begin

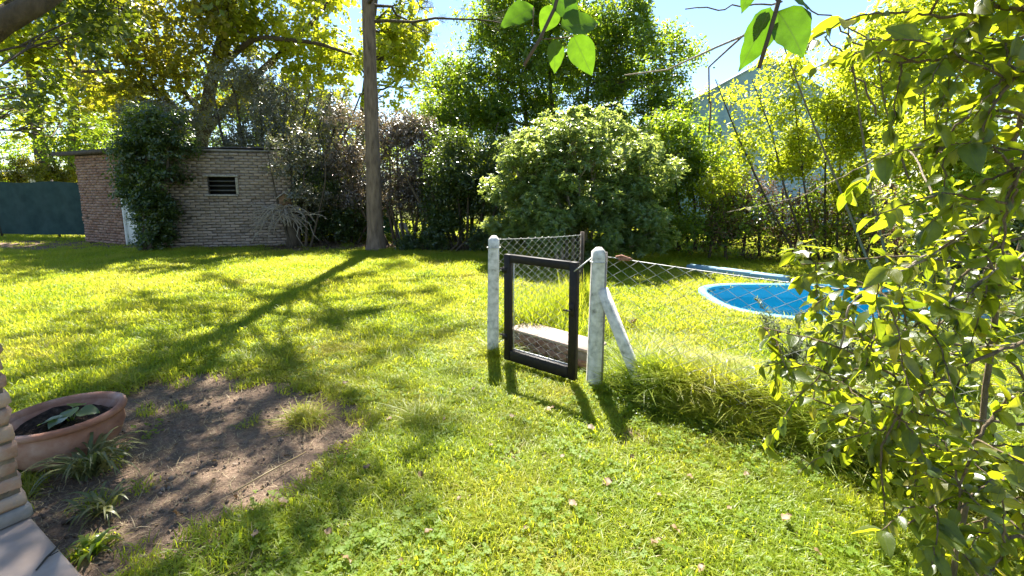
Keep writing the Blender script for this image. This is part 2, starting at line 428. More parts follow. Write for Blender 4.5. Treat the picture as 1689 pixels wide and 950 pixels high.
def water_mat():
    m = NT('pool water')
    fr = m.n('ShaderNodeFresnel'); fr.inputs[0].default_value = 1.33
    n = m.noise(m.pos(), 7., 3); b = m.bump(n, .12, .03)
    m.l(b, fr.inputs['Normal'])
    gl = m.n('ShaderNodeBsdfGlossy'); gl.inputs['Roughness'].default_value = .03; m.l(b, gl.inputs['Normal'])
    tp = m.n('ShaderNodeBsdfTransparent'); tp.inputs[0].default_value = (.50, .90, .90, 1)
    mx = m.n('ShaderNodeMixShader'); m.l(fr.outputs[0], mx.inputs[0]); m.l(tp.outputs[0], mx.inputs[1]); m.l(gl.outputs[0], mx.inputs[2])
    m.l(mx.outputs[0], m.out.inputs[0])
    return m.m
M['water'] = water_mat()

# ------------------------------------------------------------------ foliage tools
def tpl(kind):
    if kind == 'diamond':
        v = [(0, 0, 0), (-.26, .42, .05), (0, 1, -.10), (.26, .42, .05)]; t = [(0, 3, 2), (0, 2, 1)]
    elif kind == 'narrow':
        v = [(0, 0, 0), (-.15, .5, .03), (0, 1, -.08), (.15, .5, .03)]; t = [(0, 3, 2), (0, 2, 1)]
    elif kind == 'lobed':
        v = [(0, 0, 0), (-.30, .25, .03), (-.42, .62, -.02), (-.12, .66, .03), (0, 1.05, -.10), (.12, .66, .03), (.42, .62, -.02), (.30, .25, .03)]
        t = [(0, 3, 1), (1, 3, 2), (0, 5, 3), (3, 5, 4), (0, 7, 5), (7, 6, 5)]
    elif kind == 'ovate':
        return ovate(-.10, .06)[:2]
    elif kind == 'needle':
        v = [(-.018, 0, 0), (.018, 0, 0), (0, 1, 0)]; t = [(0, 1, 2)]
    return np.array(v, float), np.array(t, int)

def ovate(curl, fold, wid=.29, seg=4, wav=0.0):
    """pointed oval leaf along +Y, length 1, folded on its midrib; returns v, t, uv"""
    ys = np.linspace(0, 1, seg + 1); prof = np.sin(np.pi * ys ** .70) ** .95 * wid * 1.04
    prof[-1] = 0; prof[0] = 0.012
    v = []; uv = []
    for i, (y, w) in enumerate(zip(ys, prof)):
        z = curl * y * y
        for sx in (-1, 0, 1):
            v.append((sx * w, y, z + (abs(sx) * fold * w / wid) + wav * math.sin(i * 2.1 + sx * 1.3) * abs(sx)))
            uv.append((.5 + sx * w / wid * .5, y))
    t = []
    for i in range(seg):
        for j in (0, 1):
            a = i * 3 + j
            t += [(a, a + 1, a + 4), (a, a + 4, a + 3)]
    return np.array(v), np.array(t), np.array(uv)

def frames(d, n):
    d = d / (np.linalg.norm(d, axis=1)[:, None] + 1e-9)
    x = np.cross(d, n); x /= np.linalg.norm(x, axis=1)[:, None] + 1e-9
    z = np.cross(x, d)
    return x, d, z

def leaves_np(p, d, n, s, kind, wide=1.0):
    v0, t0 = tpl(kind); k = len(v0)
    x, y, z = frames(d, n)
    w = np.asarray(wide) if np.ndim(wide) else np.full(len(p), wide)
    v = p[:, None, :] + s[:, None, None] * (x[:, None, :] * (v0[None, :, 0:1] * w[:, None, None]) + y[:, None, :] * v0[None, :, 1:2] + z[:, None, :] * v0[None, :, 2:3])
    t = t0[None] + (np.arange(len(p)) * k)[:, None, None]
    return v.reshape(-1, 3), t.reshape(-1, 3)

def unit(n):
    a = rng.normal(size=(n, 3)); return a / np.linalg.norm(a, axis=1)[:, None]

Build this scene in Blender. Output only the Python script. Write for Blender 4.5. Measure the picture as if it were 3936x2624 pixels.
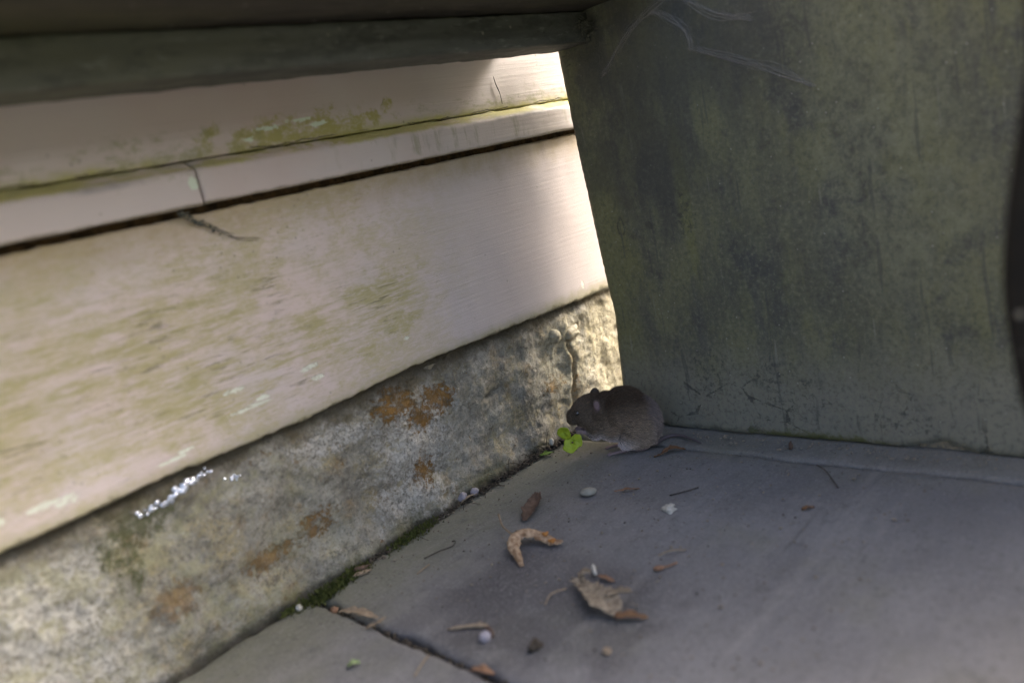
import bpy, bmesh, math, random
from mathutils import Vector, Matrix, noise as mn

random.seed(7)
S = bpy.context.scene
for o in list(bpy.data.objects):
    bpy.data.objects.remove(o)
COL = S.collection

# ------------------------------------------------------------------ camera
cam_d = bpy.data.cameras.new('camera')
cam = bpy.data.objects.new('camera', cam_d)
COL.objects.link(cam)
RX, RY, RZ = (0.64951, -0.73135, -0.20800), (0.29930, -0.00556, 0.95414), (-0.69897, -0.68198, 0.21528)
cam.matrix_world = Matrix(((RX[0], RY[0], RZ[0], -0.54), (RX[1], RY[1], RZ[1], -0.455), (RX[2], RY[2], RZ[2], 0.24), (0, 0, 0, 1)))
cam_d.sensor_width = 36.0
cam_d.lens = 29.63
cam_d.clip_start = 0.01
cam_d.clip_end = 600
cam_d.dof.use_dof = True
cam_d.dof.focus_distance = 0.648
cam_d.dof.aperture_fstop = 4.2
S.camera = cam
S.cycles.max_bounces = 8
S.cycles.diffuse_bounces = 4
CAM = Vector((-0.54, -0.455, 0.24))

# ------------------------------------------------------------------ daylight
SUN_EL, SUN_AZ = math.radians(35), math.radians(23)      # azimuth measured from the house wall
W = bpy.data.worlds.new('World')
S.world = W
W.use_nodes = True
nt = W.node_tree
nt.nodes.clear()
sky = nt.nodes.new('ShaderNodeTexSky')
sky.sky_type = 'NISHITA'
sky.sun_disc = False
sky.sun_elevation = SUN_EL
sky.sun_rotation = math.atan2(math.cos(SUN_AZ), -math.sin(SUN_AZ))
sky.dust_density = 7.0
sky.air_density = 0.8
sky.ozone_density = 1.0
bg = nt.nodes.new('ShaderNodeBackground')
bg.inputs[1].default_value = 0.15
wo = nt.nodes.new('ShaderNodeOutputWorld')
nt.links.new(sky.outputs[0], bg.inputs[0])
nt.links.new(bg.outputs[0], wo.inputs[0])
sd = bpy.data.lights.new('sun', 'SUN')
sd.energy = 2.2
sd.angle = math.radians(13)
sd.color = (1.0, 0.965, 0.92)
sun = bpy.data.objects.new('sun', sd)
COL.objects.link(sun)
sdir = Vector((-math.cos(SUN_AZ) * math.cos(SUN_EL), math.sin(SUN_AZ) * math.cos(SUN_EL), -math.sin(SUN_EL)))
sun.rotation_euler = sdir.to_track_quat('-Z', 'Y').to_euler()
sun.location = (3, -1.5, 3)

V = S.view_settings
V.view_transform = 'Standard'
try:
    V.look = 'None'
except Exception:
    pass
V.gamma = 1
V.use_curve_mapping = False
V.exposure = 1.8


# ------------------------------------------------------------------ node helper
class M:
    """A procedural material written as a few chained calls; coordinates are metres."""
    def __init__(s, name, rough=0.8, spec=0.3):
        s.m = bpy.data.materials.new(name)
        s.m.use_nodes = True
        s.t = s.m.node_tree
        s.b = s.t.nodes['Principled BSDF']
        s.b.inputs['Roughness'].default_value = rough
        s.b.inputs['Specular IOR Level'].default_value = spec
        s.P = s.t.nodes.new('ShaderNodeNewGeometry').outputs['Position']
    def n(s, kind, **kw):
        x = s.t.nodes.new(kind)
        for k, v in kw.items():
            setattr(x, k, v)
        return x
    def put(s, sock, v):
        if hasattr(v, 'is_output'):
            s.t.links.new(v, sock)
        else:
            if isinstance(v, tuple) and len(v) == 3 and sock.type == 'RGBA':
                v = v + (1,)
            sock.default_value = v
    def vmath(s, op, a, b):
        x = s.n('ShaderNodeVectorMath', operation=op)
        s.put(x.inputs[0], a)
        if op == 'SCALE':
            s.put(x.inputs[3], b)
        else:
            s.put(x.inputs[1], b)
        return x.outputs['Value'] if op in ('LENGTH', 'DISTANCE', 'DOT_PRODUCT') else x.outputs[0]
    def math(s, op, a, b=0.0, clamp=False):
        x = s.n('ShaderNodeMath', operation=op, use_clamp=clamp)
        s.put(x.inputs[0], a)
        s.put(x.inputs[1], b)
        return x.outputs[0]
    def noise(s, scale, detail=5, rough=0.6, stretch=None, off=0.0, dist=0.0, vec=None):
        v = vec or s.P
        if stretch or off:
            mp = s.n('ShaderNodeMapping')
            s.put(mp.inputs[0], v)
            mp.inputs[1].default_value = (off, off * 0.7, off * 1.3)
            if stretch:
                mp.inputs[3].default_value = stretch
            v = mp.outputs[0]
        x = s.n('ShaderNodeTexNoise')
        s.put(x.inputs['Vector'], v)
        x.inputs['Scale'].default_value = scale
        x.inputs['Detail'].default_value = detail
        x.inputs['Roughness'].default_value = rough
        x.inputs['Distortion'].default_value = dist
        return x.outputs[0]
    def voro(s, scale, feature='F1', off=0.0, rand=1.0, stretch=None):
        mp = s.n('ShaderNodeMapping')
        s.put(mp.inputs[0], s.P)
        mp.inputs[1].default_value = (off, off, off)
        if stretch:
            mp.inputs[3].default_value = stretch
        x = s.n('ShaderNodeTexVoronoi', feature=feature)
        s.put(x.inputs['Vector'], mp.outputs[0])
        x.inputs['Scale'].default_value = scale
        x.inputs['Randomness'].default_value = rand
        return x.outputs['Distance']
    def step(s, v, lo, hi, a=0.0, b=1.0):
        x = s.n('ShaderNodeMapRange', interpolation_type='SMOOTHSTEP')
        s.put(x.inputs[0], v)
        x.inputs[1].default_value = lo
        x.inputs[2].default_value = hi
        x.inputs[3].default_value = a
        x.inputs[4].default_value = b
        return x.outputs[0]
    def mix(s, f, a, b, mode='MIX'):
        x = s.n('ShaderNodeMix', data_type='RGBA', blend_type=mode)
        s.put(x.inputs[0], f)
        s.put(x.inputs[6], a)
        s.put(x.inputs[7], b)
        return x.outputs[2]
    def mul(s, *a):
        r = a[0]
        for q in a[1:]:
            r = s.math('MULTIPLY', r, q)
        return r
    def mx(s, *a):
        r = a[0]
        for q in a[1:]:
            r = s.math('MAXIMUM', r, q)
        return r
    def add(s, a, b):
        return s.math('ADD', a, b)
    def blob(s, c, r, warp=0.5, wn=None, soft=0.35):
        """soft-edged ragged patch: 1 inside the ellipsoid c, r"""
        d = s.vmath('SUBTRACT', s.P, tuple(c))
        d = s.vmath('DIVIDE', d, tuple(r))
        l = s.vmath('LENGTH', d, (0, 0, 0))
        if warp:
            w = s.math('MULTIPLY', s.math('SUBTRACT', wn if wn is not None else s.noise(90, 6, 0.65), 0.5), warp * 6)
            l = s.math('ADD', l, w)
        return s.step(l, 1 + soft, 1 - soft)
    def xyz(s):
        x = s.n('ShaderNodeSeparateXYZ')
        s.put(x.inputs[0], s.P)
        return x.outputs
    def bump(s, h, dist=0.001, strength=1.0, prev=None):
        x = s.n('ShaderNodeBump')
        x.inputs['Strength'].default_value = strength
        x.inputs['Distance'].default_value = dist
        s.put(x.inputs['Height'], h)
        if prev is not None:
            s.put(x.inputs['Normal'], prev)
        return x.outputs[0]
    def done(s, color, normal=None, rough=None, **kw):
        s.put(s.b.inputs['Base Color'], color)
        if normal is not None:
            s.put(s.b.inputs['Normal'], normal)
        if rough is not None:
            s.put(s.b.inputs['Roughness'], rough)
        for k, v in kw.items():
            s.put(s.b.inputs[k.replace('_', ' ')], v)
        return s.m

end

* **To be done**
Repeat only what runs from the first line of the records above to the line with "M['water'] = water_mat()", both included, word for word, minus the pictures.

* **Written answer**
Keep writing the Blender script for this image. This is part 2, starting at line 428. More parts follow. Write for Blender 4.5. Treat the picture as 1689 pixels wide and 950 pixels high.
def water_mat():
    m = NT('pool water')
    fr = m.n('ShaderNodeFresnel'); fr.inputs[0].default_value = 1.33
    n = m.noise(m.pos(), 7., 3); b = m.bump(n, .12, .03)
    m.l(b, fr.inputs['Normal'])
    gl = m.n('ShaderNodeBsdfGlossy'); gl.inputs['Roughness'].default_value = .03; m.l(b, gl.inputs['Normal'])
    tp = m.n('ShaderNodeBsdfTransparent'); tp.inputs[0].default_value = (.50, .90, .90, 1)
    mx = m.n('ShaderNodeMixShader'); m.l(fr.outputs[0], mx.inputs[0]); m.l(tp.outputs[0], mx.inputs[1]); m.l(gl.outputs[0], mx.inputs[2])
    m.l(mx.outputs[0], m.out.inputs[0])
    return m.m
M['water'] = water_mat()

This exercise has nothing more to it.